More tips to save water in homes, gardens and at work are available online at iconwater.com.au/savewater


Queanbeyan-Palerang: Queanbeyan-Palerang Regional Council announced on 11 December the need to suspend grading on some unsealed roads in rural parts of the Local Government Area due to ongoing dry conditions and a lack of access to water. Grading a typical 1km section of road uses between 30,000 and 40,000 litres of water.

Water restrictions are also in place with Bungendore on level 1 water restrictions and Braidwood moving to Level 3 restrictions on Friday 13 December as a result of no rain, a rapidly declining primary source of water and high levels of water usage while the community has faced the threat of recent bushfires.

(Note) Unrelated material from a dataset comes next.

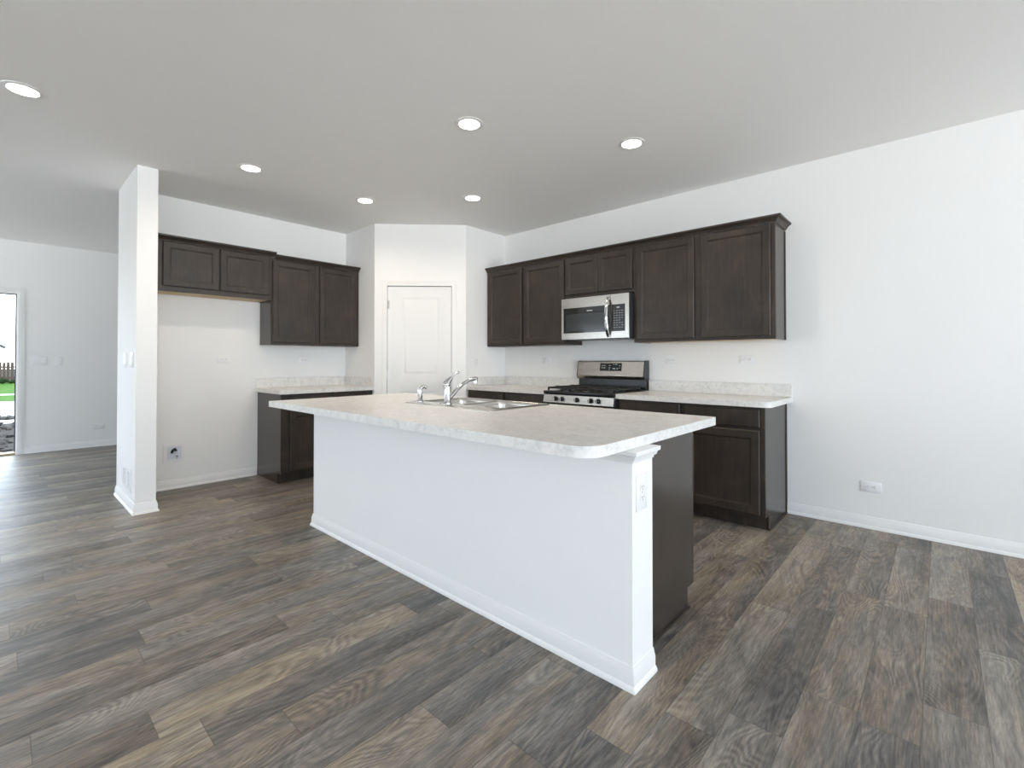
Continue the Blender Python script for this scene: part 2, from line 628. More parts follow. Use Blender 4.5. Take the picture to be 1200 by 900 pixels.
def door_face():
    loops = [[Vector((0, 0.008, 0)), Vector((DW, 0.008, 0)), Vector((DW, DH, 0)), Vector((0, DH, 0))]]
    for a, b, c, d in holes:
        loops.append([Vector(p) for p in ((a, c, 0), (b, c, 0), (b, d, 0), (a, d, 0))])
    flat = [p for l in loops for p in l]
    vs = [slab.bm.verts.new((p.x, 0, p.y)) for p in flat]
    for t in tessellate_polygon(loops):
        slab.bm.faces.new([vs[i] for i in t])


door_face()
for a, b, c, d in holes:
    def rr(m, y):
        return [(a + m, y, c + m), (b - m, y, c + m), (b - m, y, d - m), (a + m, y, d - m)]
    slab.loft([rr(0, 0), rr(0.010, 0.006), rr(0.022, 0.009), rr(0.034, 0.008), rr(0.046, 0.003), rr(0.05, 0.003)], cap0=False)
slab.loft([[(0, 0, 0.008), (DW, 0, 0.008), (DW, 0, DH), (0, 0, DH)], [(0, 0.035, 0.008), (DW, 0.035, 0.008), (DW, 0.035, DH), (0, 0.035, DH)]], cap0=False)
slab.build('door_slab', M['door'], d1)
for hz in (0.22, 1.04, 1.83):
    h = MB()
    h.tube([(-0.002, -0.006, hz - 0.045), (-0.002, -0.006, hz + 0.045)], 0.006, 10)
    h.box(-0.004, 0.02, -0.0025, 0.0, hz - 0.044, hz + 0.044)
    h.ball((-0.002, -0.006, hz + 0.049), 0.006)
    h.build('hinge', M['plastic' if hz < 1.5 else 'brass'], d1)
kn = MB()
kn.lathe([(0.030, 0), (0.030, 0.006), (0.012, 0.010), (0.011, 0.030), (0.022, 0.040), (0.027, 0.052), (0.022, 0.062), (0.0, 0.066)], (0.648, 0, 0.925), 24, 'y')
kn.build('knob', M['brass'], d1)

# front doorway: jamb, weatherstrip and threshold
jm = MB()
for x0, x1 in ((DX0, DX0 + 0.012), (DX1 - 0.012, DX1)):
    jm.box(x0, x1, YF + 0.002, YF + 0.148, 0, DZ)
jm.box(DX0 + 0.012, DX1 - 0.012, YF + 0.002, YF + 0.148, DZ - 0.012, DZ)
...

Yass Valley: The Yass Valley has experienced significantly below average rainfall but, according to the Yass Valley Council, is faring better than other parts of the state with the Yass Dam sitting at approximately 97% capacity.

Yass Valley Council will continue to maintain its unsealed road network through targeted repairs until weather conditions allow grading of the unsealed road network to be achieved in a sustainable way that is not detrimental to the road surface.

Goulburn Mulwaree: All areas of Goulburn and Marulan with reticulated water moved to amber level water restrictions, the second level within Goulburn Mulwaree Council’s Water Use Policy, on 1 December.

The region has been on green level restrictions, the permanent water conservation level, with a target consumption of 270 litres per person per day. Under amber level restrictions, the target consumption is 230 litres per person per day.